Seven Canyons World Innovators (WAGTX) started life as Wasatch Global Tech, morphed into Wasatch World Innovators, and following founder Sam Stewart to his new firm and became Seven Canyons World Innovators. The manager commentaries are unusually lucid and thoughtful. I'm struck, in particular, by their discussion of whether the entire (developed) world has become Japan: slow growth, aging population, vast debt, no room for more monetary stimulus and at risk of stagnation. Their argument is "true enough, but some Japanese firms did fabulously well. Let's learn from them." Both raw and risk-adjusted performance is consistently top tier.
Harbor Global Leaders (HGGIX) sort of caught Ed's eye about a month ago, and I promised to write a bit about them. The short story is that this used to be a Marsico-led fund and, three years ago, became of somewhat different Sands-led one. The Sands team has had top tier returns but ... their Lipper peer group is a bit squishy since it's a "global" group that includes domestic funds and their shareholder communications are pretty bad. Like Fidelity, Harbor uses a template for their reports which limits the manager to about 100 words of useful content and they don't push any material that's not required. As a result, my read on them is a bit thin.
Evolutionary Tree Innovators just launched with the leadership of a guy who used to be a bigwig at Sands Capital. The strategy seems to be an ... uh, evolution of the domestic large-growth strategy he helped pursue at Sands. Two problems. (1) A near-institutional minimum and (2) limited access to role in the non-public version of the investment vehicles.
The Matthews folks have moved to Artisan, but it looks like they'll be working with private rather than public vehicles.
Lynn Bolin does another rich job of reasoning through his shopping list. Lynn is skeptical of the state of markets and the economy over the next five years and was looking for funds that (a) have flexibility in their mandate and (b) use it well. There's ground for lively discussion there.

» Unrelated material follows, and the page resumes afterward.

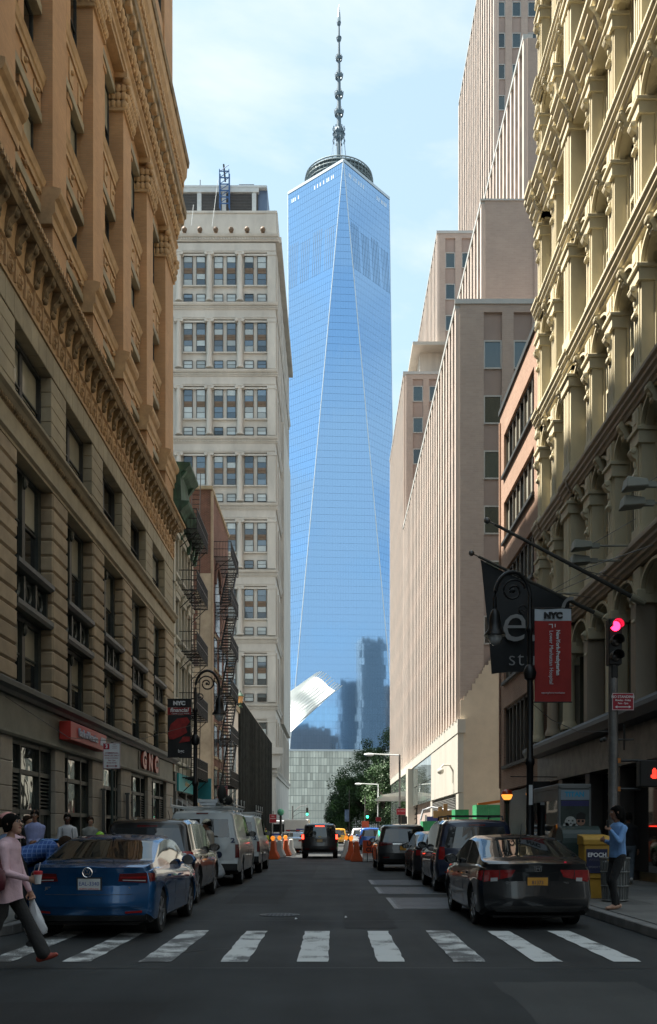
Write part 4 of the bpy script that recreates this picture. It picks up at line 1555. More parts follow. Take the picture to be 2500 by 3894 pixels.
for u in (19.0, 22.6, 26.4, 29.5, 33.0, 36.4):
 m = MB(TC)
 m.box(u, u + (0.5 if u < 36 else 0.35), 0.13, 3.29, -0.54, 0.0)
 part('shop_pier', m, M('dark_shop_pier', (0.075, 0.066, 0.06), 0.5), Cb)
# ---------------------------------------------------------------- tan brick building with strip windows
Db = thing('brick_strip_building', 'tan red brick building with long strip windows next to the cream cast-iron front', 'building', (8, 37, 0))
brick_d = BRICK('tan_red_brick', (0.33, 0.20, 0.138), (0.28, 0.165, 0.112), (0.36, 0.265, 0.20), var=0.14)
UD0, UD1 = 36.78, 45.2
rows = [(18.0, 19.9), (14.9, 16.75), (11.7, 13.55), (8.4, 10.4), (4.5, 7.2)]
wu0, wu1 = 37.6, 44.2
mb = MB(TC)
mb.box(UD0, UD1, 0, 21.2, -16, -0.3)
part('wall_core', mb, brick_d, Db)
mb = MB(TC)
mb.box(UD0, wu0, 0.13, 21.2, -0.3, 0.0)
mb.box(wu1, UD1, 0.13, 21.2, -0.3, 0.0)
zs = [21.2] + [z for r in rows for z in (r[1], r[0])] + [3.4]
for i in range(0, len(zs), 2):
 mb.box(wu0, wu1, zs[i + 1], zs[i], -0.3, 0.0)
part('brick_face', mb, brick_d, Db)
mb = MB(TC)
mb.box(UD0, UD1 + 0.04, 21.2, 21.42, -16, 0.08)
part('roof_edge', mb, frame_dk, Db)
for (v0, v1) in rows:
 f = MB(TC)
 n = 8
 for k in range(n + 1):
  u = wu0 + (wu1 - wu0) * k / n
  f.box(max(wu0, u - 0.05), min(wu1, u + 0.05), v0, v1, -0.3, -0.1)
 f.box(wu0, wu1, v1 - 0.1, v1 - 0.003, -0.3, -0.12)
 wo = part('strip_window', f, M('bronze_frame', (0.09, 0.075, 0.06), 0.5), Db)
 for k in range(n):
  g = MB(TC)
  g.box(wu0 + (wu1 - wu0) * k / n + 0.051, wu0 + (wu1 - wu0) * (k + 1) / n - 0.051, v0, v1 - 0.1, -0.3, -0.2)
  part('pane' if k % 3 else 'blind', g, cglass if k % 3 == 0 and v0 > 5 or v0 < 5 else M('pale_blind', (0.36, 0.35, 0.29), 0.2, orand=0.25, spec=0.8), wo)
 s_ = MB(TC)
 s_.box(wu0 - 0.1, wu1 + 0.1, v0 - 0.14, v0 - 0.003, -0.3, 0.12)
 part('window_sill', s_, frame_dk, wo)
m = MB(TC)
m.box(37.2, 44.9, 0.13, 3.3, -0.3, -0.12)
part('shop_front', m, glass_d, Db)
m = MB(TC)
m.tube([(45.0, 3.5, 0.05), (45.0, 20.8, 0.05)], 0.05, 6)
part('drain_pipe', m, brick_d, Db)
# ---------------------------------------------------------------- large pink-grey office block with ribs
pink = BRICK('pink_grey_brick', (0.42, 0.345, 0.30), (0.385, 0.315, 0.275), (0.40, 0.345, 0.305), w=0.4, h=0.13, gap=0.012, var=0.07)
ribm = M('pale_pink_rib', (0.52, 0.44, 0.385), 0.75, var=0.07, scale=0.6)
spm = M('grey_pink_spandrel', (0.32, 0.255, 0.225), 0.75, var=0.08, scale=0.7)  # darker than the ribs: shade of the window slots put into the colour
ogl = GLASS('office_glass', (0.025, 0.045, 0.05), metal=0.35, orand=0.5)
alu = M('aluminium_frame', (0.42, 0.42, 0.40), 0.45, metal=0.2, var=0.08)
base_m = M('white_metal_panel', (0.44, 0.42, 0.37), 0.5, var=0.12, scale=0.8, streak=0.8)
O = thing('ribbed_office_block', 'large stepped pink-grey office block with vertical ribs rising in setbacks on the right', 'building', (8, 59.4, 0))
RW = {}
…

Speaking of "lively discussion," the off-topic board is less closed than it was. With any luck at all, I've succeeded in modifying the settings so that folks can post there but O-T posts don't appear on the "recent discussions" view that is the default landing page for the discussion board. That way, if folks want to participate in off-topic discussions they can but the landing page highlights on-topic discussions instead. Thanks, especially, to O.J. for helping me think about this.
And thanks, especially, to The Shadow. Usually Briefly Noted is the product of parallel investigations: Shadow tracks filings and I track filings, with his work helping me be sure that I haven't screwed up and missed important stuff. This month was vaguely a disaster for me and I was about 95% dependent on his finds. Fortunately, Shadow does amazing work, which saved me. So, thanks!
David
Comments
Enjoy your trip, Derf
P.S. Take two days & relax !
Thanks much, David!
You're welcome!
I have invested with Harbor funds for long time. I agree that the commentary from the subadvisor/manager is "light" even in annual reports. Andrew Foster of Seafarer funds and David Giroux of T. Rowe Price are exemplary on this aspect. Harbor hires managers with good track record and change them when their performance trail their benchmark for several years. Expense ratio of investor shares are reasonable and the lower fee institutional shares requires $50K.